Data section
━━━━━━━━

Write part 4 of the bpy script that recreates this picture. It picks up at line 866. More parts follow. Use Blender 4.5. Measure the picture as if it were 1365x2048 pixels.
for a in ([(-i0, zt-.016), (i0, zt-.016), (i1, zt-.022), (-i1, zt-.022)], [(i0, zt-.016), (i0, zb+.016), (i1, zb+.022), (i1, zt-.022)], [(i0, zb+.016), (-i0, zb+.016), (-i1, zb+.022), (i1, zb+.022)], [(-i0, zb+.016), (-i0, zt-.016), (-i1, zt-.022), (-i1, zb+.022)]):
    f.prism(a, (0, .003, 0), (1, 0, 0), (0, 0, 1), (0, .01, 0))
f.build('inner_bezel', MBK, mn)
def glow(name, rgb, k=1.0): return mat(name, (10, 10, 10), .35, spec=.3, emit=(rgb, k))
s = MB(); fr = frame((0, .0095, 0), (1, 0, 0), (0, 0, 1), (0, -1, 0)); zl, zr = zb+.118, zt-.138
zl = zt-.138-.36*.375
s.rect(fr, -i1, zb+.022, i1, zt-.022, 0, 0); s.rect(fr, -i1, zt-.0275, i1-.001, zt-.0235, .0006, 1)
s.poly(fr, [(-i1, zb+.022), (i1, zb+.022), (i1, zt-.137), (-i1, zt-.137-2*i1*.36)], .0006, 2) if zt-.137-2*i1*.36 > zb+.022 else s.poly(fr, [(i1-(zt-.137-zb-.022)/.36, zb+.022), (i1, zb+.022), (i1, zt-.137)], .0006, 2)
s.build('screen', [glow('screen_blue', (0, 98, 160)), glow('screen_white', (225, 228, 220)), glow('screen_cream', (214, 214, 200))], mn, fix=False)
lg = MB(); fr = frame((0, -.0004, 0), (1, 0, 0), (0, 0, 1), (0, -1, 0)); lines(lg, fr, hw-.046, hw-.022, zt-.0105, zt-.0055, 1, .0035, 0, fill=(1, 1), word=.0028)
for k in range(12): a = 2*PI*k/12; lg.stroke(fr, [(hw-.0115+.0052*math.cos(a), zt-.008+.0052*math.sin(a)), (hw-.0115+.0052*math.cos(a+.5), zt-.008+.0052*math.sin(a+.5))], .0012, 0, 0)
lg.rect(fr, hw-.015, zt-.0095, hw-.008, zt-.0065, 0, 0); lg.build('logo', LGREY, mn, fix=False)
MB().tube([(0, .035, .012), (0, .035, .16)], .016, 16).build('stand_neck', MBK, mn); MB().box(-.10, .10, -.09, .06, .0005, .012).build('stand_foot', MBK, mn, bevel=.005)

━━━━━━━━

Task description
Copy down the material exactly as written.

Task output
Write part 4 of the bpy script that recreates this picture. It picks up at line 866. More parts follow. Use Blender 4.5. Measure the picture as if it were 1365x2048 pixels.
for a in ([(-i0, zt-.016), (i0, zt-.016), (i1, zt-.022), (-i1, zt-.022)], [(i0, zt-.016), (i0, zb+.016), (i1, zb+.022), (i1, zt-.022)], [(i0, zb+.016), (-i0, zb+.016), (-i1, zb+.022), (i1, zb+.022)], [(-i0, zb+.016), (-i0, zt-.016), (-i1, zt-.022), (-i1, zb+.022)]):
    f.prism(a, (0, .003, 0), (1, 0, 0), (0, 0, 1), (0, .01, 0))
f.build('inner_bezel', MBK, mn)
def glow(name, rgb, k=1.0): return mat(name, (10, 10, 10), .35, spec=.3, emit=(rgb, k))
s = MB(); fr = frame((0, .0095, 0), (1, 0, 0), (0, 0, 1), (0, -1, 0)); zl, zr = zb+.118, zt-.138
zl = zt-.138-.36*.375
s.rect(fr, -i1, zb+.022, i1, zt-.022, 0, 0); s.rect(fr, -i1, zt-.0275, i1-.001, zt-.0235, .0006, 1)
s.poly(fr, [(-i1, zb+.022), (i1, zb+.022), (i1, zt-.137), (-i1, zt-.137-2*i1*.36)], .0006, 2) if zt-.137-2*i1*.36 > zb+.022 else s.poly(fr, [(i1-(zt-.137-zb-.022)/.36, zb+.022), (i1, zb+.022), (i1, zt-.137)], .0006, 2)
s.build('screen', [glow('screen_blue', (0, 98, 160)), glow('screen_white', (225, 228, 220)), glow('screen_cream', (214, 214, 200))], mn, fix=False)
lg = MB(); fr = frame((0, -.0004, 0), (1, 0, 0), (0, 0, 1), (0, -1, 0)); lines(lg, fr, hw-.046, hw-.022, zt-.0105, zt-.0055, 1, .0035, 0, fill=(1, 1), word=.0028)
for k in range(12): a = 2*PI*k/12; lg.stroke(fr, [(hw-.0115+.0052*math.cos(a), zt-.008+.0052*math.sin(a)), (hw-.0115+.0052*math.cos(a+.5), zt-.008+.0052*math.sin(a+.5))], .0012, 0, 0)
lg.rect(fr, hw-.015, zt-.0095, hw-.008, zt-.0065, 0, 0); lg.build('logo', LGREY, mn, fix=False)
MB().tube([(0, .035, .012), (0, .035, .16)], .016, 16).build('stand_neck', MBK, mn); MB().box(-.10, .10, -.09, .06, .0005, .012).build('stand_foot', MBK, mn, bevel=.005)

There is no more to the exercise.